There are other differences back then.
“Money, for one,” Ramsey says with a laugh. “We didn’t spend the summer working out, because we all had summer jobs. We had to, because we were paid only a small fraction of what the players make today. When the season was over we all went our separate ways to make a living. Bob Cousy had his summer camp, Jim Loscutoff had a camp, Tommy Heinsohn sold insurance.”
When most outsiders think of Auerbach, they conjure images of an arrogant, cigar-chomping hard-ass who stops at nothing to win. While there might be some truth to the latter, those who play for Auerbach get to see another side of the man. Just ask Frank Ramsey.

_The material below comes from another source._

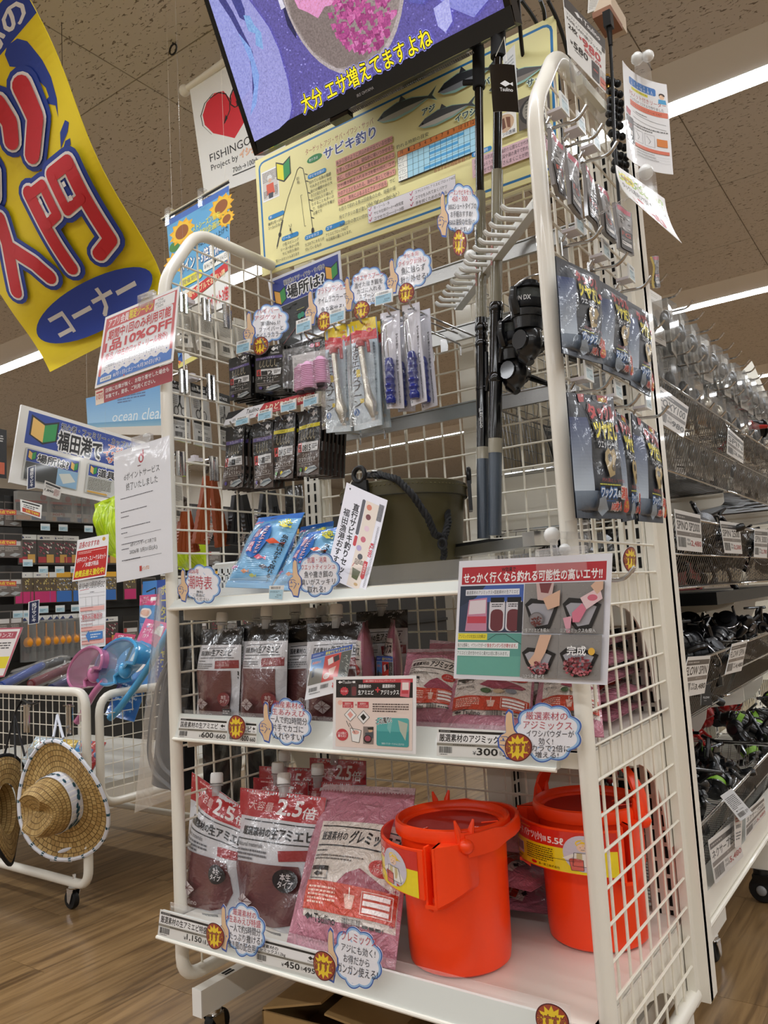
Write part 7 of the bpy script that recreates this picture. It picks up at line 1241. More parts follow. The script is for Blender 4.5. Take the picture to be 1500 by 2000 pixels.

“Red came across as a boisterous, but deep down he was a pussycat,” Ramsey says. “Every year we would play one of our games in College Park, Maryland. Red, of course, lived in Washington, DC, and after the game he would take the whole team over to his house, and he and his wife Dottie would serve us Coke and cold cuts. The gruff person that everyone knows, that’s the coaching side of Red Auerbach. That’s the one always arguing the calls, always doing anything to win. But that was just one side of him. I remember one time when we were in Chicago to play a game, and (NFL quarterback) Sid Luckman came into the locker room. He was Red’s friend, and they had a mutual business interest. Sid asked Red if he could borrow 20 bucks. Red pulled out $100 instead. I asked him why he gave Sid the hundred dollar bill when he could have given him a twenty instead. I’ll never forget his reply. Red said, ‘Sid will forget the 20 as soon as I give it to him, but he’ll always remember the 100.’ That was classic Red.”